OPINION/Fintan O'TooleIt is hard to think about the new year without thinking of the impending war in Iraq, and hard to think of that terrible prospect without feeling that the 21st century has already managed to render unremarkable levels of hypocrisy that would previously have seemed outrageous.
The slow wind-up towards war is being conducted with care and skill. It is not easy to justify a war when there is no obvious or immediate threat. It takes a lot of preparation, a gradual escalation of "our" moral superiority and "their" moral degeneracy.
To the genuine vileness of the Saddam Hussein regime must be added the accusation that it is telling lies. And we must absorb the implication that the US government never behaves vilely or tells lies. For domestic US consumption, there must also be the understanding that anyone who questions this is at best unpatriotic, at worst a traitor. Internationally, the catch-all term "anti-American" will do the same job.

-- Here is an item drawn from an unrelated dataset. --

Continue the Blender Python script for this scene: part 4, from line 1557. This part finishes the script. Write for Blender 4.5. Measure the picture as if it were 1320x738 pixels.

The most profound act of anti-Americanism in the last 20 years, the most serious act of treason against the institutions of US government, and one of the most cynical acts of terrorism, was the complex of conspiracies known as the Iran-Contra affairs of 1984 to 1986.
The US Congress had outlawed virtually all assistance to the anti-government Contra terror movement in Nicaragua. A secret coup against Congress was conducted within the Reagan administration in order to continue the funding of terrorism in Nicaragua. Three men who were part of that plot are now senior figures in the administration of George W. Bush.
Otto Reich is now Assistant Secretary of State for Western hemisphere affairs. An anti-Castro Cuban exile, he headed what was called the Office of Public Diplomacy for Latin America. Public Diplomacy was a new buzz-term fashioned by Reagan's neo-conservative cold warriors in the early 1980s. It had little to do with diplomacy and almost everything to do with propaganda. The basic idea was to create a climate of opinion within which support for American interventions abroad could be created and maintained. Its advocates described it as "a new art form".
Reich's operation, which was carried on in secrecy, involved among other things the generation of apparently independent op-ed opinion pieces and feature articles for major newspapers including the Wall Street Journal, the New York Times and the Washington Post.
This was known internally as the "Reich white propaganda operation."
At the time of the Iran-Contra affair John Negroponte, now the US ambassador to the UN, was the American ambassador to Honduras. He was a key figure in inducing the Honduran government to subvert American law and funnel arms to the Contra terrorist movement in Nicaragua.
Negroponte was also deeply implicated in terrorism. In 1995 the Baltimore Sun investigated the US role in Honduras under Negroponte. It reported that a US-trained elite force within the army, Battalion 316, used "shock and suffocation devices in interrogations. Prisoners often were kept naked and, when no longer useful, killed and buried in unmarked graves."
When, in the New Year, you hear John Negroponte denouncing Iraq's failure to come clean about its weapons programmes, remember that in 1982 alone, during Negroponte's first full year as ambassador, the Honduran press carried at least 318 stories of extrajudicial attacks by the military. The US embassy, however, certified the country's record on human rights in such glowing terms that aides to Negroponte joked that they were writing about Norway, not Honduras.
And then there's Elliott Abrams, director of the office for democracy, human rights and international operations at the National Security Council. Under Reagan, Abrams effectively ran US policy in Latin America. As well as arming the Contras, he supported vicious regimes across the continent and turned a blind eye to massive abuses of human rights.
As Washington Post columnist Mary McGrory recalled when Abrams was appointed, "Members of Congress remember Abrams's snarling appearances at committee hearings, defending death squads and dictators, denying massacres, lying about illegal US activities in support of the Nicaraguan Contras. Abrams sneered at his critics for their blindness and naivety, or called them 'vipers'."
In 1991 he pleaded guilty to two counts of lying to Congress under oath in his evidence on the Iran-Contra scandal.
Abrams, by the way, defined his own lies as "failing to volunteer information . . . in a situation which ordinarily would have called for the volunteering of it." This is probably a pretty good description, too, of the Iraqi arms dossiers.
One set of lies, however, makes you fit to be the free world's leading voice on democracy and human rights. The other apparently justifies attacks on a population that has already suffered immensely. If these are the alternatives we have to choose between in 2003, God help us.